■ Task to carry out:
Skip the pictures. Copy all the rest of the records down exactly.

========

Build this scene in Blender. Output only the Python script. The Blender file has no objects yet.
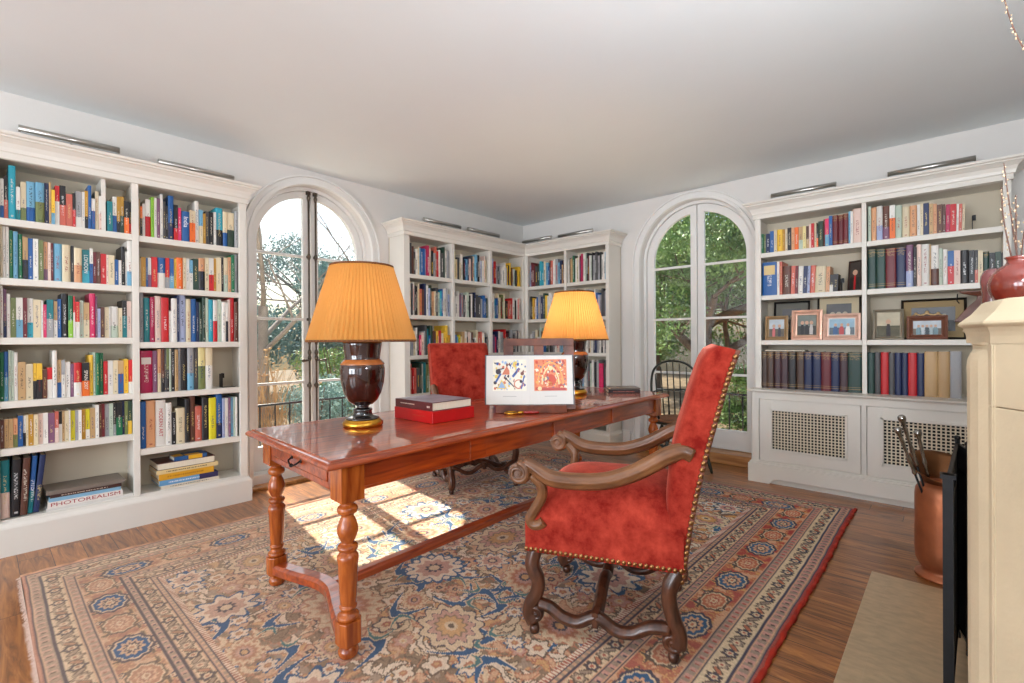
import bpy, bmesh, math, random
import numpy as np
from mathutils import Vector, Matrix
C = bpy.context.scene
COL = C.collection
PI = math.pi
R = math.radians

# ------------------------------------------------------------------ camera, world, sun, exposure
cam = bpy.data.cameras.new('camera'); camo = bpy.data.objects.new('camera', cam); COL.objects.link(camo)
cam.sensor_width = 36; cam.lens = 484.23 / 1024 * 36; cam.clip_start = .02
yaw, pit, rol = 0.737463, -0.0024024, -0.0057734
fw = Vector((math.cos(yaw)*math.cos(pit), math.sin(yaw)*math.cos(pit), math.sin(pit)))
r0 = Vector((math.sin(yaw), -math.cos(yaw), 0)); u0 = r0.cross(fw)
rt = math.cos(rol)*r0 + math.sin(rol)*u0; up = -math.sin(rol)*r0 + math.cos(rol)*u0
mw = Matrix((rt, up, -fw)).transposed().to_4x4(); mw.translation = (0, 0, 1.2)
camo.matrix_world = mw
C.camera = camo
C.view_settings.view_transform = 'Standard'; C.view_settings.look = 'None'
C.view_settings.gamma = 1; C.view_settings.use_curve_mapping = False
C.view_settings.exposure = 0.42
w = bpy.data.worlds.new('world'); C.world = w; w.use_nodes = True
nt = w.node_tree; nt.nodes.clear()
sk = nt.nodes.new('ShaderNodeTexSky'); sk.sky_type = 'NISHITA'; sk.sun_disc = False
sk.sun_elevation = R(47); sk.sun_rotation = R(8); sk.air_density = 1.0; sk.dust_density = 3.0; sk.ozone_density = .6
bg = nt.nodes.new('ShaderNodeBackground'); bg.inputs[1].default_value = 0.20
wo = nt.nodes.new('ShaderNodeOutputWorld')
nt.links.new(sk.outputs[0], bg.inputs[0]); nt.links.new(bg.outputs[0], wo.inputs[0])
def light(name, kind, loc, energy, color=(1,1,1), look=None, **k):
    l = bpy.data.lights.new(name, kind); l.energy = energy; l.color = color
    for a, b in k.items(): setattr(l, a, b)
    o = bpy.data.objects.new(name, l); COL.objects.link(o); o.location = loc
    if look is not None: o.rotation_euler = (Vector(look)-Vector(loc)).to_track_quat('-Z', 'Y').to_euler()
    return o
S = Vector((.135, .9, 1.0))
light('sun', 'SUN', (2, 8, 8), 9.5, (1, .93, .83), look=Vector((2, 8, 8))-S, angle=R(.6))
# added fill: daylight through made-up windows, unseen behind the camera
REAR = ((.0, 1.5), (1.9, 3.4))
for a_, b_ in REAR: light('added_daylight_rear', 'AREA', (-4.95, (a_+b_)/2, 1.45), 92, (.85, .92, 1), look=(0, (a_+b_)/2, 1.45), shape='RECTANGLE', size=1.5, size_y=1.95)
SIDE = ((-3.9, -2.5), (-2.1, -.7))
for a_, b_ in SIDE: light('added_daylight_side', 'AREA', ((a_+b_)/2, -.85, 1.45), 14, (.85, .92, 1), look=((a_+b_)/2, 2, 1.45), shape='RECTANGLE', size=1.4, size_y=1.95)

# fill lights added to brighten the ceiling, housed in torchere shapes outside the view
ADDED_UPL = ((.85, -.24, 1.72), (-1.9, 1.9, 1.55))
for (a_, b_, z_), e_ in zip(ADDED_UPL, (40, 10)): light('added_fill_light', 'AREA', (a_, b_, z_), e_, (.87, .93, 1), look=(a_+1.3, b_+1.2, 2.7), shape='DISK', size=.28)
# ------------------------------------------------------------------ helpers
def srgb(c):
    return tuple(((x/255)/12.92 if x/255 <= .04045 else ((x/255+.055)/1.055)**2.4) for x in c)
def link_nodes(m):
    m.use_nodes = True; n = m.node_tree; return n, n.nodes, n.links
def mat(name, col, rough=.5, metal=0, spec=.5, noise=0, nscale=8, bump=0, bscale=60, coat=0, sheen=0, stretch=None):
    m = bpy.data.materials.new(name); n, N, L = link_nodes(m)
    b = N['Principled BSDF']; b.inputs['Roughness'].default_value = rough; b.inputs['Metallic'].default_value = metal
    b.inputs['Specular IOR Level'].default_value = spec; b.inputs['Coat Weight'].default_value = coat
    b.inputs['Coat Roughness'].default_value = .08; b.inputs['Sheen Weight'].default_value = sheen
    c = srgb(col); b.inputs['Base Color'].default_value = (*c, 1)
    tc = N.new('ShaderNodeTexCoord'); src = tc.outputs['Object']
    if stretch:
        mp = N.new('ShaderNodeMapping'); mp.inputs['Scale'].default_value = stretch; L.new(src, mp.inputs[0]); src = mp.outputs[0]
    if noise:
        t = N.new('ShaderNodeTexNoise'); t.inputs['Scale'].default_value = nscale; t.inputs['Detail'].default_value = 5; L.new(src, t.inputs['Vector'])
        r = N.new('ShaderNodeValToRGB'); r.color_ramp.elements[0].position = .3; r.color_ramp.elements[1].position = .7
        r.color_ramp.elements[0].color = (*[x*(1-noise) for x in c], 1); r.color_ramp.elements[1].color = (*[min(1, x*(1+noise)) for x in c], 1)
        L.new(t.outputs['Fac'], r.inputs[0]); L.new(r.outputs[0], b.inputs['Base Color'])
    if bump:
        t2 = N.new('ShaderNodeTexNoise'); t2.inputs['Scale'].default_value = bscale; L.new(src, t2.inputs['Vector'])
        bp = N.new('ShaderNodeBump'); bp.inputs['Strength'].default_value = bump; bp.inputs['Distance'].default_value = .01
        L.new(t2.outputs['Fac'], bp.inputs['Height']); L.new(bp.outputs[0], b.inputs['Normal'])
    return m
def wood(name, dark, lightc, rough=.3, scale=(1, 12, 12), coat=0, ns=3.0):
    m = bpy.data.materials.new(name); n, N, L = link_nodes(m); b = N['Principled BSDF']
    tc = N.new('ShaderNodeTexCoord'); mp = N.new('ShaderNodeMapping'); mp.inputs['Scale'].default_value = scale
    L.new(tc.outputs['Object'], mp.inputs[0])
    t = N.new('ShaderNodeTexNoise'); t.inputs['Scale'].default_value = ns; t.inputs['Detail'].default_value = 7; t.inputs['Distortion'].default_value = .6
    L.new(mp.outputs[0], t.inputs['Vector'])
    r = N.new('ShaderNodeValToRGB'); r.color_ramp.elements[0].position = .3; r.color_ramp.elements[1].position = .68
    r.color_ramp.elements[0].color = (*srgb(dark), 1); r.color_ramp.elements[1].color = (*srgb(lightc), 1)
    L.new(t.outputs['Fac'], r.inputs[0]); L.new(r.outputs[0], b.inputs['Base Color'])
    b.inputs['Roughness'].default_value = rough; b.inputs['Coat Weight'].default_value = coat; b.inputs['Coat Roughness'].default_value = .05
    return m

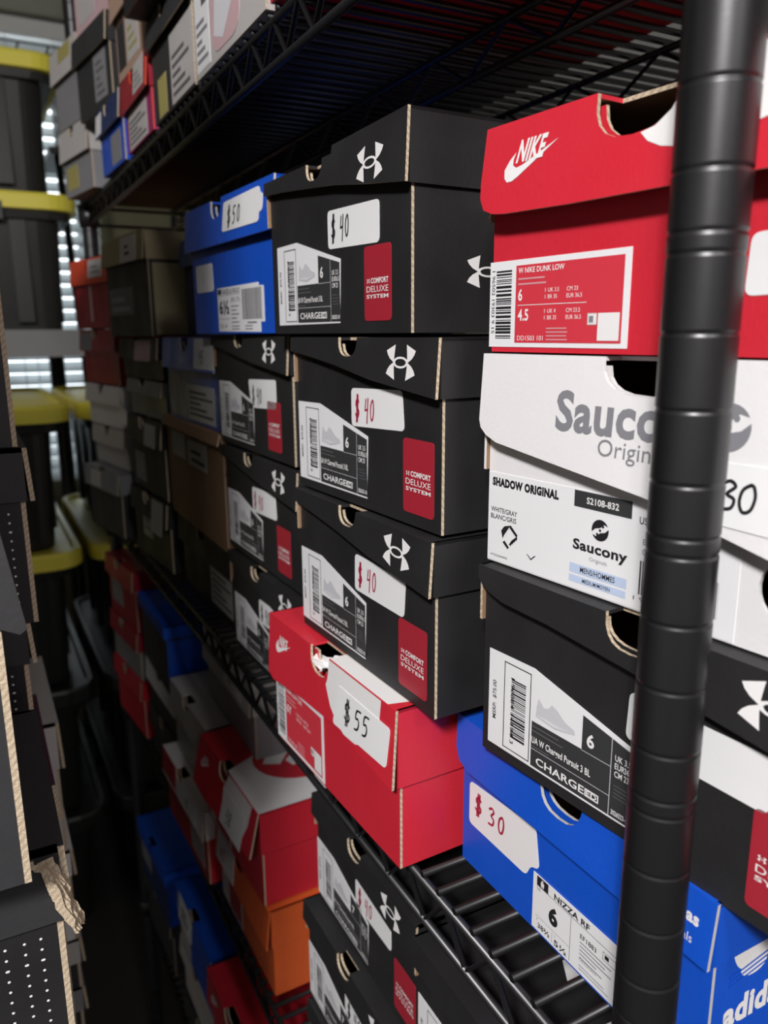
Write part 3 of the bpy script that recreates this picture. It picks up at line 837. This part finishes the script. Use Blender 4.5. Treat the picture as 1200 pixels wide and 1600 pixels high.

========

■ Finished task:
Build this scene in Blender. Output only the Python script. The Blender file has no objects yet.
import bpy, bmesh, math, random
import numpy as np
from mathutils import Vector, Matrix
C = bpy.context.scene
COL = C.collection
PI = math.pi
R = math.radians

# ------------------------------------------------------------------ camera, world, sun, exposure
cam = bpy.data.cameras.new('camera'); camo = bpy.data.objects.new('camera', cam); COL.objects.link(camo)
cam.sensor_width = 36; cam.lens = 484.23 / 1024 * 36; cam.clip_start = .02
yaw, pit, rol = 0.737463, -0.0024024, -0.0057734
fw = Vector((math.cos(yaw)*math.cos(pit), math.sin(yaw)*math.cos(pit), math.sin(pit)))
r0 = Vector((math.sin(yaw), -math.cos(yaw), 0)); u0 = r0.cross(fw)
rt = math.cos(rol)*r0 + math.sin(rol)*u0; up = -math.sin(rol)*r0 + math.cos(rol)*u0
mw = Matrix((rt, up, -fw)).transposed().to_4x4(); mw.translation = (0, 0, 1.2)
camo.matrix_world = mw
C.camera = camo
C.view_settings.view_transform = 'Standard'; C.view_settings.look = 'None'
C.view_settings.gamma = 1; C.view_settings.use_curve_mapping = False
C.view_settings.exposure = 0.42
w = bpy.data.worlds.new('world'); C.world = w; w.use_nodes = True
nt = w.node_tree; nt.nodes.clear()
sk = nt.nodes.new('ShaderNodeTexSky'); sk.sky_type = 'NISHITA'; sk.sun_disc = False
sk.sun_elevation = R(47); sk.sun_rotation = R(8); sk.air_density = 1.0; sk.dust_density = 3.0; sk.ozone_density = .6
bg = nt.nodes.new('ShaderNodeBackground'); bg.inputs[1].default_value = 0.20
wo = nt.nodes.new('ShaderNodeOutputWorld')
nt.links.new(sk.outputs[0], bg.inputs[0]); nt.links.new(bg.outputs[0], wo.inputs[0])
def light(name, kind, loc, energy, color=(1,1,1), look=None, **k):
    l = bpy.data.lights.new(name, kind); l.energy = energy; l.color = color
    for a, b in k.items(): setattr(l, a, b)
    o = bpy.data.objects.new(name, l); COL.objects.link(o); o.location = loc
    if look is not None: o.rotation_euler = (Vector(look)-Vector(loc)).to_track_quat('-Z', 'Y').to_euler()
    return o
S = Vector((.135, .9, 1.0))
light('sun', 'SUN', (2, 8, 8), 9.5, (1, .93, .83), look=Vector((2, 8, 8))-S, angle=R(.6))
# added fill: daylight through made-up windows, unseen behind the camera
REAR = ((.0, 1.5), (1.9, 3.4))
for a_, b_ in REAR: light('added_daylight_rear', 'AREA', (-4.95, (a_+b_)/2, 1.45), 92, (.85, .92, 1), look=(0, (a_+b_)/2, 1.45), shape='RECTANGLE', size=1.5, size_y=1.95)
SIDE = ((-3.9, -2.5), (-2.1, -.7))
for a_, b_ in SIDE: light('added_daylight_side', 'AREA', ((a_+b_)/2, -.85, 1.45), 14, (.85, .92, 1), look=((a_+b_)/2, 2, 1.45), shape='RECTANGLE', size=1.4, size_y=1.95)

# fill lights added to brighten the ceiling, housed in torchere shapes outside the view
ADDED_UPL = ((.85, -.24, 1.72), (-1.9, 1.9, 1.55))
for (a_, b_, z_), e_ in zip(ADDED_UPL, (40, 10)): light('added_fill_light', 'AREA', (a_, b_, z_), e_, (.87, .93, 1), look=(a_+1.3, b_+1.2, 2.7), shape='DISK', size=.28)
# ------------------------------------------------------------------ helpers
def srgb(c):
    return tuple(((x/255)/12.92 if x/255 <= .04045 else ((x/255+.055)/1.055)**2.4) for x in c)
def link_nodes(m):
    m.use_nodes = True; n = m.node_tree; return n, n.nodes, n.links
def mat(name, col, rough=.5, metal=0, spec=.5, noise=0, nscale=8, bump=0, bscale=60, coat=0, sheen=0, stretch=None):
    m = bpy.data.materials.new(name); n, N, L = link_nodes(m)
    b = N['Principled BSDF']; b.inputs['Roughness'].default_value = rough; b.inputs['Metallic'].default_value = metal
    b.inputs['Specular IOR Level'].default_value = spec; b.inputs['Coat Weight'].default_value = coat
    b.inputs['Coat Roughness'].default_value = .08; b.inputs['Sheen Weight'].default_value = sheen
    c = srgb(col); b.inputs['Base Color'].default_value = (*c, 1)
    tc = N.new('ShaderNodeTexCoord'); src = tc.outputs['Object']
    if stretch:
        mp = N.new('ShaderNodeMapping'); mp.inputs['Scale'].default_value = stretch; L.new(src, mp.inputs[0]); src = mp.outputs[0]
    if noise:
        t = N.new('ShaderNodeTexNoise'); t.inputs['Scale'].default_value = nscale; t.inputs['Detail'].default_value = 5; L.new(src, t.inputs['Vector'])
        r = N.new('ShaderNodeValToRGB'); r.color_ramp.elements[0].position = .3; r.color_ramp.elements[1].position = .7
        r.color_ramp.elements[0].color = (*[x*(1-noise) for x in c], 1); r.color_ramp.elements[1].color = (*[min(1, x*(1+noise)) for x in c], 1)
        L.new(t.outputs['Fac'], r.inputs[0]); L.new(r.outputs[0], b.inputs['Base Color'])
    if bump:
        t2 = N.new('ShaderNodeTexNoise'); t2.inputs['Scale'].default_value = bscale; L.new(src, t2.inputs['Vector'])
        bp = N.new('ShaderNodeBump'); bp.inputs['Strength'].default_value = bump; bp.inputs['Distance'].default_value = .01
        L.new(t2.outputs['Fac'], bp.inputs['Height']); L.new(bp.outputs[0], b.inputs['Normal'])
    return m
def wood(name, dark, lightc, rough=.3, scale=(1, 12, 12), coat=0, ns=3.0):
    m = bpy.data.materials.new(name); n, N, L = link_nodes(m); b = N['Principled BSDF']
    tc = N.new('ShaderNodeTexCoord'); mp = N.new('ShaderNodeMapping'); mp.inputs['Scale'].default_value = scale
    L.new(tc.outputs['Object'], mp.inputs[0])
    t = N.new('ShaderNodeTexNoise'); t.inputs['Scale'].default_value = ns; t.inputs['Detail'].default_value = 7; t.inputs['Distortion'].default_value = .6
    L.new(mp.outputs[0], t.inputs['Vector'])
    r = N.new('ShaderNodeValToRGB'); r.color_ramp.elements[0].position = .3; r.color_ramp.elements[1].position = .68
    r.color_ramp.elements[0].color = (*srgb(dark), 1); r.color_ramp.elements[1].color = (*srgb(lightc), 1)
    L.new(t.outputs['Fac'], r.inputs[0]); L.new(r.outputs[0], b.inputs['Base Color'])
    b.inputs['Roughness'].default_value = rough; b.inputs['Coat Weight'].default_value = coat; b.inputs['Coat Roughness'].default_value = .05
    return m

Write part 3 of the bpy script that recreates this picture. It picks up at line 837. This part finishes the script. Use Blender 4.5. Treat the picture as 1200 pixels wide and 1600 pixels high.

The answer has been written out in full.